A escassez de chuvas em Mato Grosso despertou forte preocupação nos produtores rurais ao adiar o plantio da soja por algumas semanas. Mas os efeitos do fenômeno “La Niña” sobre o mercado do grão deverão ser ainda mais acentuados em janeiro de 2011, quando deveria ser iniciada a comercialização da soja produzida no Estado.
O Instituto Mato-Grossense de Economia Agropecuária (Imea) estima que esse atraso no plantio provocará uma redução de 75% na oferta de soja do Estado, o maior produtor do país, no primeiro mês do ano que vem.
Se confirmado, o cenário deverá incrementar a disputa pela oleaginosa no mercado interno, o que implicará custos adicionais a indústrias esmagadoras, em virtude da ociosidade das fábricas, e obrigará tradings a comprar soja em outras regiões para cumprir seus contratos no exterior.
Ocorre que Mato Grosso domina a oferta de soja em janeiro. Apenas algumas poucas regiões de Goiás e do Paraná também entram no mercado no início do ano. Por isso, os prêmios da soja brasileira no mercado externo já subiram, passando de US$ 0,49 para US$ 0,77 por bushel na comparação entre março deste ano com o mesmo mês de 2011.
Essa diferença tende a ficar “descolada” por mais tempo do mercado internacional, o que deverá inclusive influenciar o mercados futuro na bolsa de Chicago, principal referência global para as cotações do grão. “Ou seja, quem tiver soja para oferecer em janeiro, terá uma ótima janela de oportunidades”, afirma o superintendente do Imea, Otávio de Melo Celidonio.
Um cálculo inédito do Imea também aponta que, mesmo com preços melhores, os produtores deverão deixar de ganhar um adicional de R$ 120 milhões por não ter como oferecer a soja em janeiro. Acontece que, nesta época do ano, os preços costumam ficar 3% acima da média anual, segundo dados da última década compilados pelo Imea.
“Estamos vindo de estoques muito baixos, aqui e lá fora, por causa da forte demanda. Assim, o produtor perde oportunidade de fazer mais caixa porque essa soja vendida em janeiro tem alta liquidez”, analisa o diretor-executivo da federação estadual da Agricultura, Seneri Paludo.

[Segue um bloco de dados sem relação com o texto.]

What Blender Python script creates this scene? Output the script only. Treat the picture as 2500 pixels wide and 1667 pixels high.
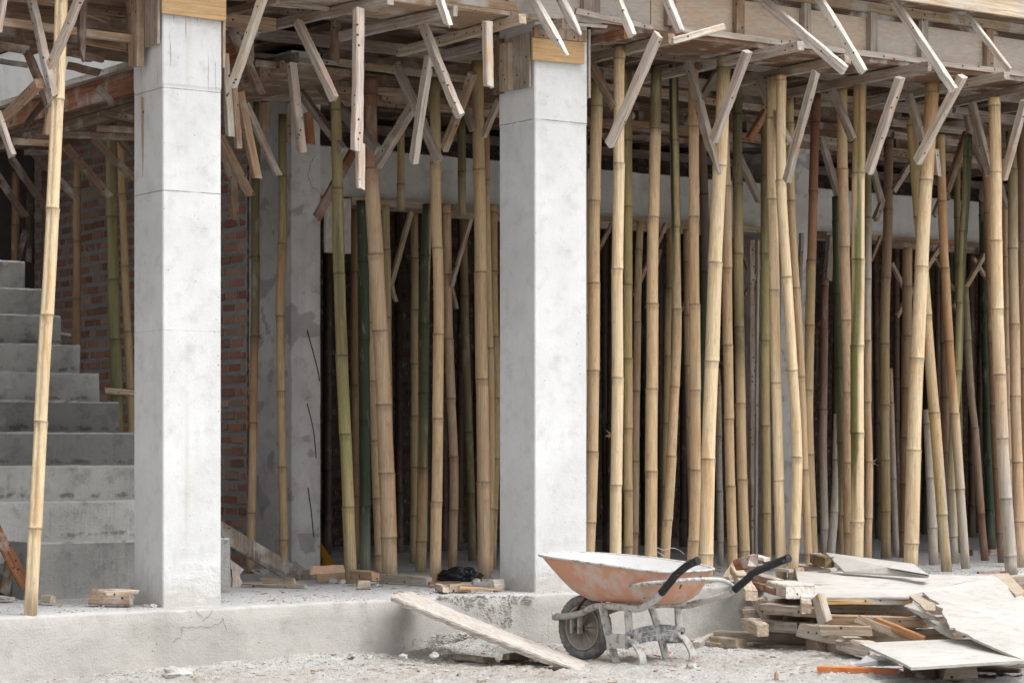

A oferta em Mato Grosso deve recuar de 4,072 milhões para 1,001 milhão de toneladas na comparação entre janeiro de 2010 e o mesmo mês de 2011. A média histórica dessa oferta em meses de janeiro é de 2 milhões de toneladas. A soja vendida em janeiro é direcionada para o esmagamento doméstico.
A oleaginosa também é um produto de maior risco climático porque é semeada assim que começam as primeiras chuvas, o que em Mato Grosso costuma ocorrer, em anos normais, em meados de setembro Por isso, os produtores deixam para vender o grão na “boca” da safra, quando podem obter melhores cotações. “Haverá disputa entre exportações e mercado interno. Eles também precisam dessa soja lá fora”, afirma Seneri Paludo.
Hoje, apenas 31% da área de soja está plantada – em 2009, eram 51%. Não fosse esse atraso no plantio, o produtor poderia ter vendido muito mais para aproveitar os ótimos preços internacionais, em alta sustentada desde o início da atual safra 2010/11, iniciada em junho.
No Estado de Mato Grosso, 45% da safra já foi vendida ante 29% de igual período do ano passado. “Quem não vendeu nada e não travou o preço [na bolsa], vai ter bônus. Porque talvez nem tenha soja em janeiro, só em fevereiro”, diz o presidente da Associação Brasileira dos Produtores de Soja (Aprosoja Brasil), Glauber Silveira. “Mas para outros, vai haver transtornos, porque tem aquela pressão das tradings no mercado interno porque os estoques estão baixos. Vai ser uma loucura de gente querendo receber a soja”.
A Aprosoja descarta recursos à renegociações de contratos (“washouts”), já que indústrias e tradings não deverão mostrar interesse em abrir disputas para prejudicar as boas relações comerciais. “Ninguém vai querer confusão”, avalia Silveira.